A group of more than a thousand military veterans were still to hold their own protest against the pipeline. And direct actions, including a silent prayer circle and women’s march to the bridge on Highway 1806, would still take place.


We stayed through Sunday evening, when a group of elders defied the police barricade and performed a water ceremony near the blockaded bridge. The authorities, it seemed, had been chastened by the bad press they’d received for the Bull Connor firehose routine the previous Sunday and were on their best behavior. Protesters tested them by buzzing their positions with small quadcopter drones, daring the authorities to shotgun them out of the sky. (At a gathering the previous day, the drones drew ire from within the protesters’ own ranks for the nuisance during what was supposed to be a silent prayer.)

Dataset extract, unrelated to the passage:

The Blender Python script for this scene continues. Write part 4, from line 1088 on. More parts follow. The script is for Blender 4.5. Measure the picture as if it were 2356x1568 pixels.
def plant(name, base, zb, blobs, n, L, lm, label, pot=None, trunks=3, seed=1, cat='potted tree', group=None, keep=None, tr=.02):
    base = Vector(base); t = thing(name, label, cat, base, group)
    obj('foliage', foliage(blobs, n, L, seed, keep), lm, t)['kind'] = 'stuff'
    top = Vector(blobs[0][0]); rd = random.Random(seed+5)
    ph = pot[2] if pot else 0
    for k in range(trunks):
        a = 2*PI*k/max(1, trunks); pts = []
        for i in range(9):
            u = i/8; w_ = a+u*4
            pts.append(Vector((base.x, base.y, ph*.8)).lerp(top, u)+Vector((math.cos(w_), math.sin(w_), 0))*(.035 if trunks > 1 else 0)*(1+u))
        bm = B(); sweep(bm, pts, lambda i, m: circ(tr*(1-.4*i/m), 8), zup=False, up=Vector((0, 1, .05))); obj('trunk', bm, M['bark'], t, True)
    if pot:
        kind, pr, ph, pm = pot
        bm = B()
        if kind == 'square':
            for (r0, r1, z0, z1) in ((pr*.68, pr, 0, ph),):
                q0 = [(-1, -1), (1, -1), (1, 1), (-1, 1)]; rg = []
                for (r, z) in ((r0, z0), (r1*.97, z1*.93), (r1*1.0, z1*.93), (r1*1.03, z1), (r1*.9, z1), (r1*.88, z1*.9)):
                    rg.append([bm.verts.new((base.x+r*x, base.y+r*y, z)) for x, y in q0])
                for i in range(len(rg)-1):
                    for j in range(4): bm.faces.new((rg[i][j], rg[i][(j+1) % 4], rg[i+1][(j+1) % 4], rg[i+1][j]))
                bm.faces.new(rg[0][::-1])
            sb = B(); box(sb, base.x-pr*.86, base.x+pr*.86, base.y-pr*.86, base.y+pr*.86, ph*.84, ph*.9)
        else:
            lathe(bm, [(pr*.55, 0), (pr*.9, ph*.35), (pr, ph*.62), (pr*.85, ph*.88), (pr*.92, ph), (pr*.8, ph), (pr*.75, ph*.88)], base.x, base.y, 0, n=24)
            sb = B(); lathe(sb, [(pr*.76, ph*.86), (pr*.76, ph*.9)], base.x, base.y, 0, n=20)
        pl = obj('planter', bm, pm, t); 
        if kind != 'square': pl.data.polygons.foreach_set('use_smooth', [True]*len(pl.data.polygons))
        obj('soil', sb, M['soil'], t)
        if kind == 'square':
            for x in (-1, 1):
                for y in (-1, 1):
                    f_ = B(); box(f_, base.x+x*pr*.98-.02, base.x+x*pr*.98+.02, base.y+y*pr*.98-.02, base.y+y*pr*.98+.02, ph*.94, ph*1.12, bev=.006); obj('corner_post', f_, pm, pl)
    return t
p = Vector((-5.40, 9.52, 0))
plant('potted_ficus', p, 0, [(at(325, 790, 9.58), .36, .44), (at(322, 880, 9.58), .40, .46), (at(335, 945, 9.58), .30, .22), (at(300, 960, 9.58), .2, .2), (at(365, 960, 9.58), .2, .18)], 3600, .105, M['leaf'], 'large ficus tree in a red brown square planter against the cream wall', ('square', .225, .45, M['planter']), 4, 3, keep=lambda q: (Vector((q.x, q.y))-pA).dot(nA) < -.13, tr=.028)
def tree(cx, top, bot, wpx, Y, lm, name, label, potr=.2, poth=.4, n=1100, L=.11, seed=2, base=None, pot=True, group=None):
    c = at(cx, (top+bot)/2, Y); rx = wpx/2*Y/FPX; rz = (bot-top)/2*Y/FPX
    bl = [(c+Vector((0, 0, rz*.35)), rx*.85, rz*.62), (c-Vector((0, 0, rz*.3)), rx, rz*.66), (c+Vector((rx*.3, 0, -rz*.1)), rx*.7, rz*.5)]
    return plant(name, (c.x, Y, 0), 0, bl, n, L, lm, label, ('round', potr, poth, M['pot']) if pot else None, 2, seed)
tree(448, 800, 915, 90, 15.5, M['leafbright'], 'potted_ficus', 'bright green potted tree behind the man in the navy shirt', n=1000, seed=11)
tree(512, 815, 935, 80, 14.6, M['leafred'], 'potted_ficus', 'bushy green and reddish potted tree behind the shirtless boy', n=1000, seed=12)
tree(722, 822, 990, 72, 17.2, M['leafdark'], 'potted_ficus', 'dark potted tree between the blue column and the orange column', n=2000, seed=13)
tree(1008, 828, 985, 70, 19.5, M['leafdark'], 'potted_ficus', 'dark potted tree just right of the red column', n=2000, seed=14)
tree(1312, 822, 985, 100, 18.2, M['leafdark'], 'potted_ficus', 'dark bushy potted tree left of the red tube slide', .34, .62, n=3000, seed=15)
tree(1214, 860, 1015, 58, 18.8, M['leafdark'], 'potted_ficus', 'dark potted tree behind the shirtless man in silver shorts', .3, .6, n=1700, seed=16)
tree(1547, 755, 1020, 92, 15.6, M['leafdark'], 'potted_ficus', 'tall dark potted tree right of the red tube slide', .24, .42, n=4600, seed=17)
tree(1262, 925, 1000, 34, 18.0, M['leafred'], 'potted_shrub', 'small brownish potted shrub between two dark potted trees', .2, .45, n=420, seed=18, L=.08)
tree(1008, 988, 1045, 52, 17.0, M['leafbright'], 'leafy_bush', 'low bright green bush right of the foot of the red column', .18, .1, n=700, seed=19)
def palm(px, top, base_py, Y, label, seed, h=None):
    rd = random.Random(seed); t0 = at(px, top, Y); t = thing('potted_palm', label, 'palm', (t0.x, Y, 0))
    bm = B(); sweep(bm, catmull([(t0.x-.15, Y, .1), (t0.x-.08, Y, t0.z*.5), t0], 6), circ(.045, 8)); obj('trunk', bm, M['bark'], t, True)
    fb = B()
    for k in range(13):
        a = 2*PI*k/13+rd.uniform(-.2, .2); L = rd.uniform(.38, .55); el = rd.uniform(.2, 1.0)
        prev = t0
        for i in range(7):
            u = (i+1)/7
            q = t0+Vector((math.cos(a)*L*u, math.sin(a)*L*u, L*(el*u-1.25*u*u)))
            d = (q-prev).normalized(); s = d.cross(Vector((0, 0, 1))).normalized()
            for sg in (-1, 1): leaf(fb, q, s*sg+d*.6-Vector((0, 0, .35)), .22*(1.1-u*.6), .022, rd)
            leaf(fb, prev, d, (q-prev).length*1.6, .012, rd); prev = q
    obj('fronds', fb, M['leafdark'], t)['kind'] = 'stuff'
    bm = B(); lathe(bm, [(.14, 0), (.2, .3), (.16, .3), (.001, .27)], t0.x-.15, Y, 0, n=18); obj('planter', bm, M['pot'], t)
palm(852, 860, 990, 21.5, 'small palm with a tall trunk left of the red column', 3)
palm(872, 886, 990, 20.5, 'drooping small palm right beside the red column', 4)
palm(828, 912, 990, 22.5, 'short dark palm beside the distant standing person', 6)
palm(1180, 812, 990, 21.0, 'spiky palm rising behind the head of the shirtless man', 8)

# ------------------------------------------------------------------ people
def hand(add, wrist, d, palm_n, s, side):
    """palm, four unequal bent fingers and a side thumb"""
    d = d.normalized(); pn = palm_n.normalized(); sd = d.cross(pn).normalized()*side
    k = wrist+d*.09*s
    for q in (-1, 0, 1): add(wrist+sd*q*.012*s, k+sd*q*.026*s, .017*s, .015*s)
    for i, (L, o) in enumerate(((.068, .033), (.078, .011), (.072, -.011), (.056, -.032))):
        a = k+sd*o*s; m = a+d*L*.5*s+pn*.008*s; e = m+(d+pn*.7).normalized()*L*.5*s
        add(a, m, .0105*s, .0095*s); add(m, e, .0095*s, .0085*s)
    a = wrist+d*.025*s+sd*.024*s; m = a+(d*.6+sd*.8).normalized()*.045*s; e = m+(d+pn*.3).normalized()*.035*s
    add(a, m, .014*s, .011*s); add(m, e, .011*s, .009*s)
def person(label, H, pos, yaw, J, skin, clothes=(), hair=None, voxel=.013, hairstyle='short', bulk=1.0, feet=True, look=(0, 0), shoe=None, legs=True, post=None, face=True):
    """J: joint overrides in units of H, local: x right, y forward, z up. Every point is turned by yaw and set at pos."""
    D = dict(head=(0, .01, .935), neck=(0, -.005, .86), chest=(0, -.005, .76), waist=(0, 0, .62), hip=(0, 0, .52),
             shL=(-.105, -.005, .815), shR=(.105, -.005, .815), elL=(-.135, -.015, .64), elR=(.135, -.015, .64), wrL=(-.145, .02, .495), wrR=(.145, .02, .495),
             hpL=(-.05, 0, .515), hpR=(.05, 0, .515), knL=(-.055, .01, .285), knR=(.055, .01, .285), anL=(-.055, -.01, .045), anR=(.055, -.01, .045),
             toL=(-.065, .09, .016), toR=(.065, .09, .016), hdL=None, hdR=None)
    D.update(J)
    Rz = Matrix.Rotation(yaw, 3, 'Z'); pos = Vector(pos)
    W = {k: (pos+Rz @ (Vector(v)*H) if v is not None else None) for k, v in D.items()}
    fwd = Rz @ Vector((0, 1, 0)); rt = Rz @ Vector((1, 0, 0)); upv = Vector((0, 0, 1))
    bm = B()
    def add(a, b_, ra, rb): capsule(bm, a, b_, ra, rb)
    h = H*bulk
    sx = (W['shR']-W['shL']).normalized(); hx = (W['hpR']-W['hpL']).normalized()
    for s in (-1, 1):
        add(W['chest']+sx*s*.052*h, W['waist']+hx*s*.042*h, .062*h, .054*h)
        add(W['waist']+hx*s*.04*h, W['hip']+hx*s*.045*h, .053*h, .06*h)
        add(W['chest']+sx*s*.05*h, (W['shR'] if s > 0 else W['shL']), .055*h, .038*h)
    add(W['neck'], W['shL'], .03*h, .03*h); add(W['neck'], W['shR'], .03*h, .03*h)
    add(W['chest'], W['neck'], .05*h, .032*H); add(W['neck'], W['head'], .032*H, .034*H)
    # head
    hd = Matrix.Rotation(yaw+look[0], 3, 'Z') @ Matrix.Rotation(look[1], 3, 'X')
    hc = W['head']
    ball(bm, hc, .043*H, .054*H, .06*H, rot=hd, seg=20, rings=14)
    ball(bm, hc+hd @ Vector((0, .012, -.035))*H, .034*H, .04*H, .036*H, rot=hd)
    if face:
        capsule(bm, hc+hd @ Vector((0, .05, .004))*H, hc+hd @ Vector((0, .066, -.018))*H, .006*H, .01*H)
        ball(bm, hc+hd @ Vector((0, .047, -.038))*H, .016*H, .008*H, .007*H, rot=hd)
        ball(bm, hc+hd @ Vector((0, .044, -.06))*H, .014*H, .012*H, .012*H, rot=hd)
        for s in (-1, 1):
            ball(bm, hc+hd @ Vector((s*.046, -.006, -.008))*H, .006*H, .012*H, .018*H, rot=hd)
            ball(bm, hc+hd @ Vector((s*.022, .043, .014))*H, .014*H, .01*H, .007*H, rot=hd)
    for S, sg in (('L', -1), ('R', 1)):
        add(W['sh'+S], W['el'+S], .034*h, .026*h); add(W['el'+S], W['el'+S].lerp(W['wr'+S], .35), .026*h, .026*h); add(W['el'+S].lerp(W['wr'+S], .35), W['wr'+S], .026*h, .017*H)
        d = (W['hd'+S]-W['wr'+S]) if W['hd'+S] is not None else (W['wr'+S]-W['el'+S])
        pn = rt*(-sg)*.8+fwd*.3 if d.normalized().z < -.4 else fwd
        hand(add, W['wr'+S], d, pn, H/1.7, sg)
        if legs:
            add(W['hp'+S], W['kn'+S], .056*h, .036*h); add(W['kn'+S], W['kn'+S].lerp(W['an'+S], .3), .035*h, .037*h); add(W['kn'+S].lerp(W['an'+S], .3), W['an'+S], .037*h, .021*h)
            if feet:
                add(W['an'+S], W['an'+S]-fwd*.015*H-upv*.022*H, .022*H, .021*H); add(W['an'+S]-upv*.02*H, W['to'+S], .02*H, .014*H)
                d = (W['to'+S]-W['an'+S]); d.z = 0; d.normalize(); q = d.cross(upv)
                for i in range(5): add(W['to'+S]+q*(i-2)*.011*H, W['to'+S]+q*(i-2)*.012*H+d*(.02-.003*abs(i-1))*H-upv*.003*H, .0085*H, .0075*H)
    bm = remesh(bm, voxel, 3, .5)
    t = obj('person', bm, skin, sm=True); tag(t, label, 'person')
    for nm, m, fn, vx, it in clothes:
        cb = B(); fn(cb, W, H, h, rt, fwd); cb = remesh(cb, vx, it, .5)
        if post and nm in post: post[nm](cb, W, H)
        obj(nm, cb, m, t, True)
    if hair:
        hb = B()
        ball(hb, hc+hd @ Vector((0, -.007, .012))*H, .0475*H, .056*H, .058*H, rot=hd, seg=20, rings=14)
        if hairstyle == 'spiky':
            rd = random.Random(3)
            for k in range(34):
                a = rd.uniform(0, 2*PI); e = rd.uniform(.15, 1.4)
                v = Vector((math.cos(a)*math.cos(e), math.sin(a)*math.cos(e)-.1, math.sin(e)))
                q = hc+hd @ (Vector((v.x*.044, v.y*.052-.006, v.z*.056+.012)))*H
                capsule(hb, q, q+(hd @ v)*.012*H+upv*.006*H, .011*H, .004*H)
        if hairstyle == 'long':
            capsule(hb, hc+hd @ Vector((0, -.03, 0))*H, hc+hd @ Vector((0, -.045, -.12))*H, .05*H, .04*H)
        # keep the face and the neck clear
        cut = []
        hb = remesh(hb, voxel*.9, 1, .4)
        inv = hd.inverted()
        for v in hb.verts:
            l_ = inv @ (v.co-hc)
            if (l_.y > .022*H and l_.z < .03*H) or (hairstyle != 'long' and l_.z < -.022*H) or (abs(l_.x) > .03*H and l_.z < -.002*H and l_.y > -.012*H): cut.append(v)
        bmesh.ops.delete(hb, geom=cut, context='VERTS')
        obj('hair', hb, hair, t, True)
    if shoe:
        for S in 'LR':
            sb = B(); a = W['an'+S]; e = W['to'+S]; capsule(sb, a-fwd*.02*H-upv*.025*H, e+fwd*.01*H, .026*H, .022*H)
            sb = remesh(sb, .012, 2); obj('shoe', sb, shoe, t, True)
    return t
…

It’s impossible to spend time in a protest camp like the one on the banks of the Cannonball River and not feel some sense of empathy for a portion of the population that has been marginalized more than any other. But more than that, people have latched onto #NODAPL because it wraps up so many environmental and social issues into a highly photogenic package. America’s military-industrial fossil fuel past is on one side of a razor wire fence and its multi-ethnic environmental future is on the other. Or maybe our past will actually be the future.

With President Trump being sworn in on January 20, Standing Rock will likely become an example for how the new administration deals with dissent. It may even be possible that the more militant wing of the environmental movement will take shape in Standing Rock. (After all, Earth First was founded on April 1, 1980, only three months after Reagan took office.)

As we left camp, cold rain was falling. By midnight the rain had turned into sideways snow and North Dakota governor Jack Dalrymple was calling for a weather-related evacuation of the camp. But nobody moved. The firewood had all been cut and stacked under canopies. People piled together in tents and teepees and old travel trailers. The North Dakota winter has arrived, but the camp appears to be weathering it.